GÖKSU GİBİYİM
Ciyak ciyak siyaset gürültüleri bitti. Seçim bitti.
Seçim derdini sandığa gömdü vatandaş. Ferahladı.
Elleri havada! Geçim devam ediyor. Domatesler dikilecek, biber fideleri sıra bekliyor. Çilekler çoktan kızarmaya başladı. Can erikleri kızların kulaklarında küpe...
Bahar gelmiş memleketimde Göksu üryan, Göksu yavan, Göksu öksüz.
Bir koca kış gelmiş geçmiş. Dağlarına kar yağmamış memleketimin. Dağlar cılız, dağlar bahardan korkak, dağlar kararsız…
Gezende de tutmuşlar suyu.

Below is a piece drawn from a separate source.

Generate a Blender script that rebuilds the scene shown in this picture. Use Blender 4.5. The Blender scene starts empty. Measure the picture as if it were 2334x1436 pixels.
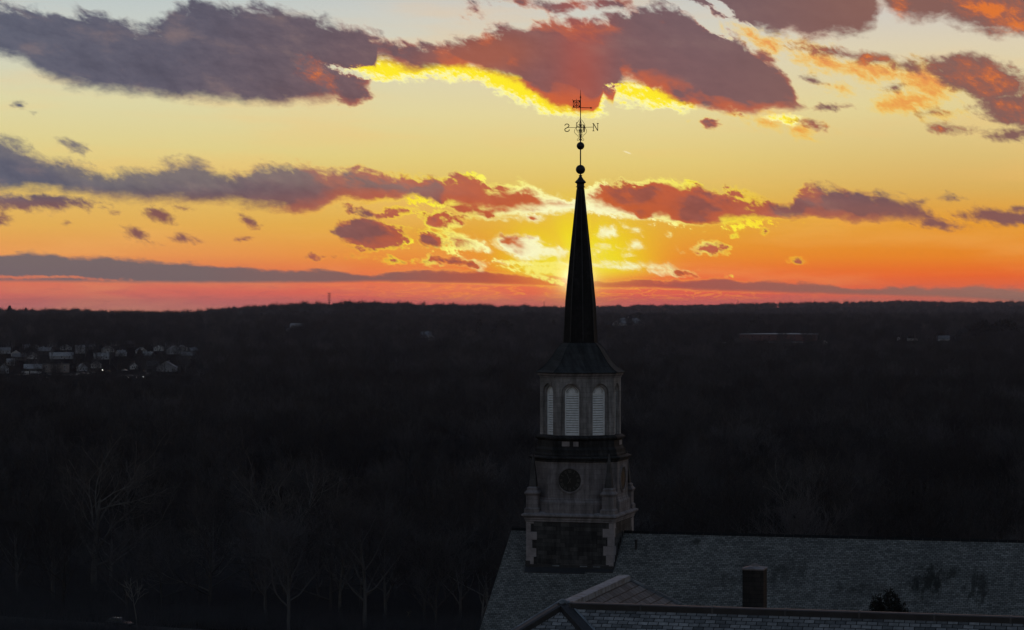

Göksu’nun boğazı kurumuş. Arozözler sulamıyor artık tozlu yolları. Yollar hepten topraktan koparılmış. Göksu gibi yapışmak ister toprağa.
Hayret güneş hala parlak doğuyor oysa. Ay ise tam zamanında çıkıyor ortaya. Ramazan orucunu tutanlar gözlüyor sadece. Bir de şehrin kumruları ve serçeleri…
Kaldırımlarda yarı çıplak insan suretleri… Baharla bürünen toprağın tersine. Acıtan kaldırım taşları arasında bir yeşil ot ezilmekte...
Göksu toprağa iyice yapışmış. Akmak istemez. Ben hiç bu kadar alçalmamıştım. Beni asma köprünün ördekleri yaşatıyor. Sazanlardan utanıyorum!..
Kırlarda kırmızı laleler var şimdi. Sarı beyaz papatyalar. İnsan eli değmeden yaşayabilen... Işıklı’da çağla mevsimi bile bitmiştir artık. Ekinler kellede, yeşil ılık dalgalanmakta.
Nisan yağmuru berekettir. Damlaları şifa niyetine tepsilerde toplanır. Yudum yudum içilir. Toprakta bizim kadar sevinir. Ekinler papatyalar da...
Birde kuşlar… Hele yeni yeni uçmayı deneyen taze bedenler. Kanatlısı kanatsızı fark etmiyor. Hepsi belki de Göksu’dan ilham alıyor.